La música es cada vez es menos importante. Vayan a una librería y verán que la biografía de Mick Jagger que sacó el año pasado Anagrama no se ha vendido, que todavía está el libro de Ian Carr sobre la vida de Miles Davis que llegó a Prólogo hace tres años, que nadie se lleva la edición del Fondo de Cultura Económica del Cómo escuchar música de Aaron Copland. Si existiera una verdadera cultura musical en esta emperifollada capital, cada bar que se precie de ser blusero y rockero tendría su banda de planta tocando cada viernes.

Lo que sí gusta, y mucho, en Bogotá,
así lo oculten, así les de pena,
es el vallenato y el reguetón

En Bogotá lo que sí gusta, y mucho, así lo oculten, así les de pena, es el vallenato y el reguetón. En Armando Records, en Baum, en Billares Londres, las niñitas “bien” de Rosales se la pasan criticando a los “lobazos” de provincia que vienen a la capital a estudiar a una universidad “decente” trayendo del peladero de donde vienen todas sus corronchadas; pero dénle media de guaro a estas muchachas y verán como perrean, como cantan los lamentos uribistas de Silvestre Dangond, cómo se van a la cloaca los tres años de literatura que estudiaron en Cambridge.

Y lo peor es que a pocos kilómetros de acá, en Chía, vive Andrew Loog Oldham, el productor que catapultó a los Rolling Stones, que en esta misma ciudad habita Jacobo Celnik quien acaba de publicar las conversaciones que ha tenido con Ray Manzarek de los Doors, con Jack Bruce, creador de Cream, con Brian May de Queen, en un libro maravilloso llamado Satisfaction y que nadie parece haber leído, que en Chapinero alto tiene un apartamento el stoniano Sandro Romero Rey, y que el gran Manolo Bellón sigue vivo. Pero a nadie parece importarle, porque el rock ya pasó de moda men.

Bogotá sería menos horrible si el rock volviera a aparecer en escena, si la explosión de finales de los ochenta, cuando surgieron Aterciopelados y La Derecha, volviera a irrumpir. No nos digamos más mentiras, si se llena el Campín con los Stones es por puro esnobismo; solo unos pocos, unos poquitos, llorarán cuando Keith dé los primeros acordes de Sway.

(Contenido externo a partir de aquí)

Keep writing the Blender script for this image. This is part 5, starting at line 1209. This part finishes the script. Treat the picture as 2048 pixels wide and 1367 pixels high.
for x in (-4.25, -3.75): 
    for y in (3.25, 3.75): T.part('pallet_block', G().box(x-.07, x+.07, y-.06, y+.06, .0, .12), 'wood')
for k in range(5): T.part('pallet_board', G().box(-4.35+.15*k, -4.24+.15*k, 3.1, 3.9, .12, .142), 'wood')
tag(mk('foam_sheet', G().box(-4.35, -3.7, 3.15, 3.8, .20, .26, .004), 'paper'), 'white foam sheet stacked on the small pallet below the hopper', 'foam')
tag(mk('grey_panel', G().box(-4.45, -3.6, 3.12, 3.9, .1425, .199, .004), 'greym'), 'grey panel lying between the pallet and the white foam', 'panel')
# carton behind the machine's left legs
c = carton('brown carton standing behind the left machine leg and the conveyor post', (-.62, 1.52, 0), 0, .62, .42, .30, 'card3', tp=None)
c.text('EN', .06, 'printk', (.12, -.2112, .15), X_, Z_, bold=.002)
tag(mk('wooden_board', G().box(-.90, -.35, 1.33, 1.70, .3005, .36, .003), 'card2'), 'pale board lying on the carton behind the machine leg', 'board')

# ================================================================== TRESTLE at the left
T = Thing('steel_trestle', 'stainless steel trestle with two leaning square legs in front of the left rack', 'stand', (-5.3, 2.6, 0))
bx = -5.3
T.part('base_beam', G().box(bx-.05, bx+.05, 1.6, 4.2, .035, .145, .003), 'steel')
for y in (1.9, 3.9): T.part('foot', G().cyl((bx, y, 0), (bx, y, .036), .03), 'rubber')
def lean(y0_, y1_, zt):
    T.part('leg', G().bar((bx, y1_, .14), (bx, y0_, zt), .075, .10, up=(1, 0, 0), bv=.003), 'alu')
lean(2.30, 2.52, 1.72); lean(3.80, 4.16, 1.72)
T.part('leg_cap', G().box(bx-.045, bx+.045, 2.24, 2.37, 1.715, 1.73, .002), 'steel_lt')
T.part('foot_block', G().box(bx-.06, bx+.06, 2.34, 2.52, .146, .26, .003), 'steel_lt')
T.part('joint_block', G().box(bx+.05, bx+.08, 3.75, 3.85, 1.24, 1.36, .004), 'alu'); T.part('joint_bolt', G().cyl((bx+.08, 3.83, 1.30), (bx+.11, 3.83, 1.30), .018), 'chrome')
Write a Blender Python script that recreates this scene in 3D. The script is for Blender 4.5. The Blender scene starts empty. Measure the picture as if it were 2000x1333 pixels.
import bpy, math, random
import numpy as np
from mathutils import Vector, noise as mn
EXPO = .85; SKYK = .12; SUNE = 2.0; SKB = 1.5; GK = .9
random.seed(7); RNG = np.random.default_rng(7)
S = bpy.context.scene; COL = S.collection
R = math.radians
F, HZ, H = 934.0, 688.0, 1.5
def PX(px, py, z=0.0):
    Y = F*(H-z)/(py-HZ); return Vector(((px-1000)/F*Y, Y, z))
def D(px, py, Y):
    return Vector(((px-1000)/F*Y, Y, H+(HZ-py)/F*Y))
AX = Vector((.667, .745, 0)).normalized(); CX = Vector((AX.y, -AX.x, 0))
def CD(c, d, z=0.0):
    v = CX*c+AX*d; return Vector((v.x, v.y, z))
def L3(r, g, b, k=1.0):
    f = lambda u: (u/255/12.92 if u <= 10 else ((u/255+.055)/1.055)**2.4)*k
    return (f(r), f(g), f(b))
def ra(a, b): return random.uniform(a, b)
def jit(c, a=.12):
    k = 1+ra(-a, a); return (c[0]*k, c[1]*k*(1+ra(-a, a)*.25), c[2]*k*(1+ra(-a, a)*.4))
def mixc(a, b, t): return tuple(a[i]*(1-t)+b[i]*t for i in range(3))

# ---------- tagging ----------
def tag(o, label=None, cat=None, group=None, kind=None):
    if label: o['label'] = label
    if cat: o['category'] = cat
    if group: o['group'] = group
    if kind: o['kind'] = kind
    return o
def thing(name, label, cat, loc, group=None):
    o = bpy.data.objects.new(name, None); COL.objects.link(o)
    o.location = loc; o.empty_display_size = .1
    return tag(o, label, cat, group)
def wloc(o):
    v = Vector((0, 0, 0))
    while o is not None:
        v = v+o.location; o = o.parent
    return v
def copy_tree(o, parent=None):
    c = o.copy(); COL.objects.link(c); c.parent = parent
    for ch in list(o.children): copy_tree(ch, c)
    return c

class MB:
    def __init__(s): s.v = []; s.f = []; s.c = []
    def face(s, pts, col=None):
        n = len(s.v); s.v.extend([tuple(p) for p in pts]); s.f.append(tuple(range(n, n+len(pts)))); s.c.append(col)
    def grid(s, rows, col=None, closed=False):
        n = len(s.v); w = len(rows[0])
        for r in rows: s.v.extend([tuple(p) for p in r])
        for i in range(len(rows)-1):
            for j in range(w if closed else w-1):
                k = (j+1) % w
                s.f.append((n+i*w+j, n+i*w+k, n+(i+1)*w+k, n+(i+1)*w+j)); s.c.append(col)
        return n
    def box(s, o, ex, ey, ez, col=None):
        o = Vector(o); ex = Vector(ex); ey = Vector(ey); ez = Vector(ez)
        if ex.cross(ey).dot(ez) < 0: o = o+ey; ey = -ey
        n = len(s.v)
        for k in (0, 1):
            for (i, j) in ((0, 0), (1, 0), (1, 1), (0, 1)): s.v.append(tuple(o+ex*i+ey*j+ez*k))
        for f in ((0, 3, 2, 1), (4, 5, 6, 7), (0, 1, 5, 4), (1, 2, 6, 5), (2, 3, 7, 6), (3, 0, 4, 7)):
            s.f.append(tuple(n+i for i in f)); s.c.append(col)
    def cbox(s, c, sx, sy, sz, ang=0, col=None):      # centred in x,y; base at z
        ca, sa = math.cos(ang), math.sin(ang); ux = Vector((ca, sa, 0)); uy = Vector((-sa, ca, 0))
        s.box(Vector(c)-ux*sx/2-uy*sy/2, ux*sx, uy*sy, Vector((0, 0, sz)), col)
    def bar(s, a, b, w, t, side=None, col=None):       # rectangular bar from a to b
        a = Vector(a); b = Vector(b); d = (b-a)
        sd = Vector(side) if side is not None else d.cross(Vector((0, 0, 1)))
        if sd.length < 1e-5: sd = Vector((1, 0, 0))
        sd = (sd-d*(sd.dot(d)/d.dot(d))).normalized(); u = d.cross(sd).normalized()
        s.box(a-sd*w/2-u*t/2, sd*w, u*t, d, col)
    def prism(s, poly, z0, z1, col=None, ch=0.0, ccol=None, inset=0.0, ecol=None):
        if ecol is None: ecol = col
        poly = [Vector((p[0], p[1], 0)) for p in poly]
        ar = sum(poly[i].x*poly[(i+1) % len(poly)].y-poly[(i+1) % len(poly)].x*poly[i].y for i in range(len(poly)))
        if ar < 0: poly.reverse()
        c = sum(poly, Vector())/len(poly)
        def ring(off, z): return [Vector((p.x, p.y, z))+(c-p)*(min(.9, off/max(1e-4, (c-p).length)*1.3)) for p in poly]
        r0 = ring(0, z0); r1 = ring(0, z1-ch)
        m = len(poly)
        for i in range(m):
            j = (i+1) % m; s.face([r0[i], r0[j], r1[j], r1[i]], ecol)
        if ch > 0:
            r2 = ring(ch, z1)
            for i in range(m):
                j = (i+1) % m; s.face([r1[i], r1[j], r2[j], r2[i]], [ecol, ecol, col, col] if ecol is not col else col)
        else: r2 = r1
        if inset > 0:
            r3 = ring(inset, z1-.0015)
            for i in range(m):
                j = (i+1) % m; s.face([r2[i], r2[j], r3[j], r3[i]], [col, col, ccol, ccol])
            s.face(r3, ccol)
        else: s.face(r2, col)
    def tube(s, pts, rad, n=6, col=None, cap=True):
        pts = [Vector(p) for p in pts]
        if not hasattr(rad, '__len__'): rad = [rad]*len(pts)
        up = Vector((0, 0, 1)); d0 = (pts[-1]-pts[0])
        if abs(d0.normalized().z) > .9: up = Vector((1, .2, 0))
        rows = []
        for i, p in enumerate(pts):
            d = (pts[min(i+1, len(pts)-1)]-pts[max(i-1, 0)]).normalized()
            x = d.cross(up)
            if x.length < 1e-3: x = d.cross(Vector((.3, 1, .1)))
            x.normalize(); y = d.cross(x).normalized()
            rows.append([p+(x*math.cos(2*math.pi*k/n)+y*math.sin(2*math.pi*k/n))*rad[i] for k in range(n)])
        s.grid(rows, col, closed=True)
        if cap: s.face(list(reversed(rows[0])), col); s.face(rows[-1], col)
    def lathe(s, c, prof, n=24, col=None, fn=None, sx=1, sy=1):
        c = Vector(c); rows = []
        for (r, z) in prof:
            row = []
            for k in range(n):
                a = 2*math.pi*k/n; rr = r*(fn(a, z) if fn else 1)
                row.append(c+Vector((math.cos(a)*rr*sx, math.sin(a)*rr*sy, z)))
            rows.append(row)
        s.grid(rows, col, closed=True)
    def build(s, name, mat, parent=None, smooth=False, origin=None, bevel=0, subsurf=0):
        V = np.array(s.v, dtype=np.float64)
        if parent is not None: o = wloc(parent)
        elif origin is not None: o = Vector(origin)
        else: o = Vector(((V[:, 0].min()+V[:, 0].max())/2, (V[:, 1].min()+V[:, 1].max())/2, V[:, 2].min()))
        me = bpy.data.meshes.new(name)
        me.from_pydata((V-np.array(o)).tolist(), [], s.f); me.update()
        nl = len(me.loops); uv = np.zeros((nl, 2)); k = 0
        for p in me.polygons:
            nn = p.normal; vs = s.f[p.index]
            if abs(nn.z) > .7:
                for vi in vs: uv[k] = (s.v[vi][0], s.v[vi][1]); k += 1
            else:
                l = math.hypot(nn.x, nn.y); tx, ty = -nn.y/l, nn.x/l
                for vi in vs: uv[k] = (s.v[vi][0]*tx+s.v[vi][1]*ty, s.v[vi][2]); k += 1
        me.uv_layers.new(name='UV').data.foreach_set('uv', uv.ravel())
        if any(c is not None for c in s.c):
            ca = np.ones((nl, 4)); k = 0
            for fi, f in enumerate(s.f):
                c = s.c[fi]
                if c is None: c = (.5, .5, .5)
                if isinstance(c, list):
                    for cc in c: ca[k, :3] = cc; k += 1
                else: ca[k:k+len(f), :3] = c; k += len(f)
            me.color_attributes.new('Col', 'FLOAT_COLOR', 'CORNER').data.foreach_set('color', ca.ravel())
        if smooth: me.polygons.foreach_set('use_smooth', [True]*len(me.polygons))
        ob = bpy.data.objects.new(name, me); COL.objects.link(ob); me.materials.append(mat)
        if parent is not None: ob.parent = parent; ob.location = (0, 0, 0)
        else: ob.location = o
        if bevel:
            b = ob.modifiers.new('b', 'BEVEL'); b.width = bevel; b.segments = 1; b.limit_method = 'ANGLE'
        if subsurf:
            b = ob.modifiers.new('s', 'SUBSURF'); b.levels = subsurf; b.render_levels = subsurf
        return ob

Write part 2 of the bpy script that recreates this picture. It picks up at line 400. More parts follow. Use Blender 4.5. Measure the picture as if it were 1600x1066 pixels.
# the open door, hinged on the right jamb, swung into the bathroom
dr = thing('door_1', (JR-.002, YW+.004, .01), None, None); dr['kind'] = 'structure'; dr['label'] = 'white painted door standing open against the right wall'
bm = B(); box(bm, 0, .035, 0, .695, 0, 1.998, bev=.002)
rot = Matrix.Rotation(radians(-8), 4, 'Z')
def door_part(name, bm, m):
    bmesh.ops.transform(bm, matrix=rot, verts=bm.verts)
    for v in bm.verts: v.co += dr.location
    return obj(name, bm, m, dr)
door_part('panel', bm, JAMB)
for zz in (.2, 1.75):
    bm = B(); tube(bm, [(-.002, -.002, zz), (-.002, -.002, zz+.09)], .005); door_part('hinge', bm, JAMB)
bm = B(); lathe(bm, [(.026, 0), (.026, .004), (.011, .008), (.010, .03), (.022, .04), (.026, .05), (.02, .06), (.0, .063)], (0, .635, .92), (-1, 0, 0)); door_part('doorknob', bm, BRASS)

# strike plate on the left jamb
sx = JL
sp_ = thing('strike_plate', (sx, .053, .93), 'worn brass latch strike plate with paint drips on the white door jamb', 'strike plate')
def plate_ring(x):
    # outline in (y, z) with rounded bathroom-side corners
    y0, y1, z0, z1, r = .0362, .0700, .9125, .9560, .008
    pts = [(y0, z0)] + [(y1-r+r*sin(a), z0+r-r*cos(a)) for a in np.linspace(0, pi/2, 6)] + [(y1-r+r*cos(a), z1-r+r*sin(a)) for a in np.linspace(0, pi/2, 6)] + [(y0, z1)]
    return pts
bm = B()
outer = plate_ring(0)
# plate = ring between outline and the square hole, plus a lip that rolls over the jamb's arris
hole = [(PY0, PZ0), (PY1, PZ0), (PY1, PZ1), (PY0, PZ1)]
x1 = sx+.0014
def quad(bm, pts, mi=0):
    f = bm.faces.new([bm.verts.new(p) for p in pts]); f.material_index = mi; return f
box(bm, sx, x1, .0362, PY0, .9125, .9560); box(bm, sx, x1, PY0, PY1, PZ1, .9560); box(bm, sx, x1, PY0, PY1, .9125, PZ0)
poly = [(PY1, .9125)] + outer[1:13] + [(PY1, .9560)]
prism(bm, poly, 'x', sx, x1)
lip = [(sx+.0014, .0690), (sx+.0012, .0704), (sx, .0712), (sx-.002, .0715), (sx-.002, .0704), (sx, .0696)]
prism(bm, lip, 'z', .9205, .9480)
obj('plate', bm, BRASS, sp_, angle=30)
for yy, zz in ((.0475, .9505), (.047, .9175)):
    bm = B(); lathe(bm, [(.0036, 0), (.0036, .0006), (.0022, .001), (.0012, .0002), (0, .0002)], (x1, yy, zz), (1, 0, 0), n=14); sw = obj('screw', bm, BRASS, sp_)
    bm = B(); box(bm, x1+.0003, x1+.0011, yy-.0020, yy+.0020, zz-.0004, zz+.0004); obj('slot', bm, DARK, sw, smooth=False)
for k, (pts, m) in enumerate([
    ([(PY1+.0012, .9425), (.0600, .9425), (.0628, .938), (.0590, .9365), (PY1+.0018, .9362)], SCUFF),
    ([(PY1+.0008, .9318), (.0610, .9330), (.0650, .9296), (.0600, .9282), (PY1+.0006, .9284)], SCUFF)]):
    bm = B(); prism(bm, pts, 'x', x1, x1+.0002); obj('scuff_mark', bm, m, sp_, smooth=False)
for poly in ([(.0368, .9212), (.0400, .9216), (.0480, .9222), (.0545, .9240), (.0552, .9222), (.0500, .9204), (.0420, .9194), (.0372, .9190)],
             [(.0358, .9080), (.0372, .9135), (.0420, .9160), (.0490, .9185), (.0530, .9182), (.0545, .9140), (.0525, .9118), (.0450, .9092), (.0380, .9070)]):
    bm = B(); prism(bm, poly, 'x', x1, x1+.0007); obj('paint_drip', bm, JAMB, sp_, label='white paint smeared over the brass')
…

No basta con el cada vez más burocratizado Rock al parque. Este festival no ha servido sino para catapultar banditas inofensivas, abstemias, como Diamante eléctrico. Los diferentes sonidos que se escuchan en el sur, en occidente, en norte, necesitan encontrar un público. Lamentablemente, como en todo Colombia, las únicas oportunidades las encuentran los rockeritos biempensantes, los que dicen en público sollarse a Pink Floyd pero una vez llegan a la casa se atiborran con los Grandes Éxitos de Los Diablitos, los que empezaron creyéndose Ekymosis y terminaron convertidos en una triste caricatura de Juanes.

A los que aún caminan descalzos sobre el fuego eterno del rock, solo les queda un camino: huir de este pantano

Adenda: Por cierto, que verguenza que a la Banda Más Grande de Todos los Tiempos le abra este grupito casi que  tropipopero. El único mérito fue ganarse el cada vez más infame Grammy. ¿A dónde se fueron todos los salvajes?